Given task: Find how many lines hold the word "part" and give that number only.

Data:
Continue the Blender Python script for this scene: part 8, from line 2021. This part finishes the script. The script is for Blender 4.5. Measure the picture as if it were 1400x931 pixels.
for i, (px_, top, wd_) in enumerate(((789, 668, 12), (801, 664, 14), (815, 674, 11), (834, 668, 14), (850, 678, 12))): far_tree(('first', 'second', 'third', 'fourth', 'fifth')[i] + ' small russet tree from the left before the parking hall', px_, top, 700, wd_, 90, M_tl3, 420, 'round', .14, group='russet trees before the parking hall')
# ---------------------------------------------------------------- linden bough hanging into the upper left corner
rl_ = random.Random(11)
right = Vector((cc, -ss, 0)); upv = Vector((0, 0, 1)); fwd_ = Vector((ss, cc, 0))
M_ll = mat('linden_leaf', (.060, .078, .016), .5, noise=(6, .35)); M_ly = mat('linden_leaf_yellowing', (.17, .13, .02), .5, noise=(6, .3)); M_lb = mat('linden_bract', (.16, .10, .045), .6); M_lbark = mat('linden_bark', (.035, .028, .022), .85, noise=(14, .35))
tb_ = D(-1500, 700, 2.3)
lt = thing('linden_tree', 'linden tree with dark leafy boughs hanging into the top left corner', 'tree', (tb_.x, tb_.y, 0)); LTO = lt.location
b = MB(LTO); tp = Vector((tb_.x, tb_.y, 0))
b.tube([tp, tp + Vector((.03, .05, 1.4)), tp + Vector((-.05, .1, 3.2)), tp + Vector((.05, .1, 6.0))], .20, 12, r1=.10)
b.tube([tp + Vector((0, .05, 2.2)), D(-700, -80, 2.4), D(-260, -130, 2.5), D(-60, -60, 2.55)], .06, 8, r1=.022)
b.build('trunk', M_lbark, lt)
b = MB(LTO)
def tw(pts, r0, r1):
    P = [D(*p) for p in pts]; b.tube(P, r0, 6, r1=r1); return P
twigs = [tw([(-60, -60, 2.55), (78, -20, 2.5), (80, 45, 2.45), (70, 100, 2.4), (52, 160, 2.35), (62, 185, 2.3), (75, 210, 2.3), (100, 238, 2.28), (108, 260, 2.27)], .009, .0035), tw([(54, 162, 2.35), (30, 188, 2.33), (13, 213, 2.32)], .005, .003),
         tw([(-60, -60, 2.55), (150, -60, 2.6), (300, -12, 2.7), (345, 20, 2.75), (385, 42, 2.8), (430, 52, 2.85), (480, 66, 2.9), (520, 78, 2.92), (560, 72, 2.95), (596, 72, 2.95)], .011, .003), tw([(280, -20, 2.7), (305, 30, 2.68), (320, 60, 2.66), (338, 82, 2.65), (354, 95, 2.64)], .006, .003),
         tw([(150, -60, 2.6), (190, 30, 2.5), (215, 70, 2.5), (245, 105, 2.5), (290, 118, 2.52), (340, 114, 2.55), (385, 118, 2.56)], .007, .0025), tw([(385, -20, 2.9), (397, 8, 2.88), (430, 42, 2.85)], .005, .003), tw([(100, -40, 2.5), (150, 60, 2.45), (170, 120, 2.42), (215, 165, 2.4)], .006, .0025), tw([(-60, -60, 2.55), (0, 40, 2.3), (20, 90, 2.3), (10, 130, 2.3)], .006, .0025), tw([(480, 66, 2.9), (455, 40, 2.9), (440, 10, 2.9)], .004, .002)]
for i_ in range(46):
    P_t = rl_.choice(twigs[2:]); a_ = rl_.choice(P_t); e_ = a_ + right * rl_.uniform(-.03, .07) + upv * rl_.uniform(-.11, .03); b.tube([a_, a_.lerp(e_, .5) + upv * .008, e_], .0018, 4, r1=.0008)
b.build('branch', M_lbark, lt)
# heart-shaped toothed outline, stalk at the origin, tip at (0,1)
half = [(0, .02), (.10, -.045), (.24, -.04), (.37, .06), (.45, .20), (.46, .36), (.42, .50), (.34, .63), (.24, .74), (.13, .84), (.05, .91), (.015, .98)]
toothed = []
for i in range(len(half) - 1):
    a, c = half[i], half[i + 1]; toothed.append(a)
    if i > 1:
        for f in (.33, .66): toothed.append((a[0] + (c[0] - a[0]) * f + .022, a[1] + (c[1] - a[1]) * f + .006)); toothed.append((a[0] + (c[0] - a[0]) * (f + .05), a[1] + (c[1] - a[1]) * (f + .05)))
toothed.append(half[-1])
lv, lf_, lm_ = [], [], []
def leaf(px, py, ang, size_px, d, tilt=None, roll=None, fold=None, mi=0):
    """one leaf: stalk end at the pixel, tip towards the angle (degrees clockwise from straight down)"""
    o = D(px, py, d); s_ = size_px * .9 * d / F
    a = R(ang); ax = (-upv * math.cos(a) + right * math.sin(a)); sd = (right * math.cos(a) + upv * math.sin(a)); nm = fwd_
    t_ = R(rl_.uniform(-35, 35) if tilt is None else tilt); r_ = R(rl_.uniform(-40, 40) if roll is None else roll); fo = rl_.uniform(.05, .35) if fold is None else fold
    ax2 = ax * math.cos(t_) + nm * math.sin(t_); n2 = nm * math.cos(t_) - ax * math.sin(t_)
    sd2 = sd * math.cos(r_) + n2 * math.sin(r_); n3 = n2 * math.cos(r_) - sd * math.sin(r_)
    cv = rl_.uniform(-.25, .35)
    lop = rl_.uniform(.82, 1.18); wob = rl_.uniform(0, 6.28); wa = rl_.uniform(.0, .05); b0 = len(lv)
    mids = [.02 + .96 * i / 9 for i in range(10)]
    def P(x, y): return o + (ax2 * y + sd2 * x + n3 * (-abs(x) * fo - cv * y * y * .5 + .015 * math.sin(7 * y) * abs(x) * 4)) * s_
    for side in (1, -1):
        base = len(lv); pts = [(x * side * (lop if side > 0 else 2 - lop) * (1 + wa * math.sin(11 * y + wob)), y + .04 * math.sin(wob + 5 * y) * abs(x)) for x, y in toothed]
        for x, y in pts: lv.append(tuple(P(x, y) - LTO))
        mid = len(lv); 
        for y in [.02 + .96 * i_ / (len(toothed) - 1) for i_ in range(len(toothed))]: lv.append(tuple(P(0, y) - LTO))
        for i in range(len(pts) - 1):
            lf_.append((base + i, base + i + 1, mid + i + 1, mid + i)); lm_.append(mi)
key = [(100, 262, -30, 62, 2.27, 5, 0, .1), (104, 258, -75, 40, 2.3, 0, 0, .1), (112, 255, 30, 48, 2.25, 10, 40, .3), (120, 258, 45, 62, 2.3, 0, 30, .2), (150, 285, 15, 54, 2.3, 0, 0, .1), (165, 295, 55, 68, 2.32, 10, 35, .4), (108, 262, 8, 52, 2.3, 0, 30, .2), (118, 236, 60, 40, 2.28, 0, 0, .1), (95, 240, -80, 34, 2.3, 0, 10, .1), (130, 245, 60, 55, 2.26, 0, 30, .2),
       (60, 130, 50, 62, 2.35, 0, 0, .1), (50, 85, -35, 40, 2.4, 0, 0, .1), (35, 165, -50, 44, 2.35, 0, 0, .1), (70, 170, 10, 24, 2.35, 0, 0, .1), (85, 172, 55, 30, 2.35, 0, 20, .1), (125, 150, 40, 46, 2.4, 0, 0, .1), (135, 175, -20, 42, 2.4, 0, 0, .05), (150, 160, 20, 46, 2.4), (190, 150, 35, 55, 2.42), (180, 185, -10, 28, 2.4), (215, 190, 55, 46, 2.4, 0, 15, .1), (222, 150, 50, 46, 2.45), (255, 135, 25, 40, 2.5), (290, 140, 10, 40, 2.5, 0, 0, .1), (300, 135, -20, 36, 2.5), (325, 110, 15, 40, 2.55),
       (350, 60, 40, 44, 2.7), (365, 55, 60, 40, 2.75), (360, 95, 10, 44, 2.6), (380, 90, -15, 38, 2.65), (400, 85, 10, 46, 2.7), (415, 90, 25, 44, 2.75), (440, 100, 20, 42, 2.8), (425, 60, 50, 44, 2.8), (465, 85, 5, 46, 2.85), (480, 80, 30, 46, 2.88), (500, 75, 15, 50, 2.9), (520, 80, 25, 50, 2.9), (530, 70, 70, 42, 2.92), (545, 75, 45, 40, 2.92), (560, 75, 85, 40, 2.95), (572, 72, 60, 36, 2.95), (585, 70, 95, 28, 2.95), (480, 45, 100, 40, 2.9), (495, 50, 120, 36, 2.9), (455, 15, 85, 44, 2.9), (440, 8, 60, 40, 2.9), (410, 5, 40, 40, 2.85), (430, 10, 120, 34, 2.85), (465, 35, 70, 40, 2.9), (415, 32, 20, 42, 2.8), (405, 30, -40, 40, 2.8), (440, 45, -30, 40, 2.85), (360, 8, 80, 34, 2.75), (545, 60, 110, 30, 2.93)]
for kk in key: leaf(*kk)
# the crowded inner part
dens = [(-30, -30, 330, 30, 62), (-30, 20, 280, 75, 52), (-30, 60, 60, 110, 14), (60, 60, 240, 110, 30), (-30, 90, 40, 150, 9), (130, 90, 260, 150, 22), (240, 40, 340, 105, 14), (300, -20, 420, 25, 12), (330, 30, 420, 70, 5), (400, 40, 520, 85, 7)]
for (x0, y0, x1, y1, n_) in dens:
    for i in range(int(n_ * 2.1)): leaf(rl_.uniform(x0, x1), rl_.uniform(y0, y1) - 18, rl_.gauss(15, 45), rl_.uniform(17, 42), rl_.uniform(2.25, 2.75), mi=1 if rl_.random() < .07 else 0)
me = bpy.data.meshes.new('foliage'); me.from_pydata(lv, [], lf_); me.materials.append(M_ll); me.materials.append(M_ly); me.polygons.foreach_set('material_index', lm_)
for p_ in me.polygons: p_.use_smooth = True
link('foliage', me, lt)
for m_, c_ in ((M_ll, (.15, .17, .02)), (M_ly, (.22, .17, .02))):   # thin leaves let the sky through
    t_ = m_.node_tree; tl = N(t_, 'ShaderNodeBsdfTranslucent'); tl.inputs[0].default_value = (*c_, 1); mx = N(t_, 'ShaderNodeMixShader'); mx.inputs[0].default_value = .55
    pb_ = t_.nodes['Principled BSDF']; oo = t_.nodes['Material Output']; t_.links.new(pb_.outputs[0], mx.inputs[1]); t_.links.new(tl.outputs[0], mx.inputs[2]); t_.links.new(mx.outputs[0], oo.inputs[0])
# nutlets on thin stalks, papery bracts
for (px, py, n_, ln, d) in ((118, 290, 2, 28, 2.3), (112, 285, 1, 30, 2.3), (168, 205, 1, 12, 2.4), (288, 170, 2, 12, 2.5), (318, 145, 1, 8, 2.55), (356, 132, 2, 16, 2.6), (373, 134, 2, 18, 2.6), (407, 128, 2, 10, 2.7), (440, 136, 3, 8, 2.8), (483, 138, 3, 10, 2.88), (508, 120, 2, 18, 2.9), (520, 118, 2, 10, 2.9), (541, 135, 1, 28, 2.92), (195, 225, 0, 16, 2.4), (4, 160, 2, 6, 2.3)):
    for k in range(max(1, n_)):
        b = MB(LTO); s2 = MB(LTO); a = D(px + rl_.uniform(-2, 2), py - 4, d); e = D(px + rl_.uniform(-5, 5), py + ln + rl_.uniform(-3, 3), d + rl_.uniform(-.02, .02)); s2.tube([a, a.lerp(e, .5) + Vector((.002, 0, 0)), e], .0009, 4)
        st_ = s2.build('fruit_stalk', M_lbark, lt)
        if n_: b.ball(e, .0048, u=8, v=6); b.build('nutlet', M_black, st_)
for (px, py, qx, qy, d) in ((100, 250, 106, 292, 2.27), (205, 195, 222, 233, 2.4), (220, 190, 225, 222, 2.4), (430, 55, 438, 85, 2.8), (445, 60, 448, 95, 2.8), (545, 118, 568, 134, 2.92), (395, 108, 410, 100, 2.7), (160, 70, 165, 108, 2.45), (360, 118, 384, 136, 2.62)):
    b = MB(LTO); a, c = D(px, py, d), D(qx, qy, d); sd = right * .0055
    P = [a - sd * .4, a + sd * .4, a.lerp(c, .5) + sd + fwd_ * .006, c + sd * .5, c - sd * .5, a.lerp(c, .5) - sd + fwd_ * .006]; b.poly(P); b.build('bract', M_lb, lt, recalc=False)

Full response: 2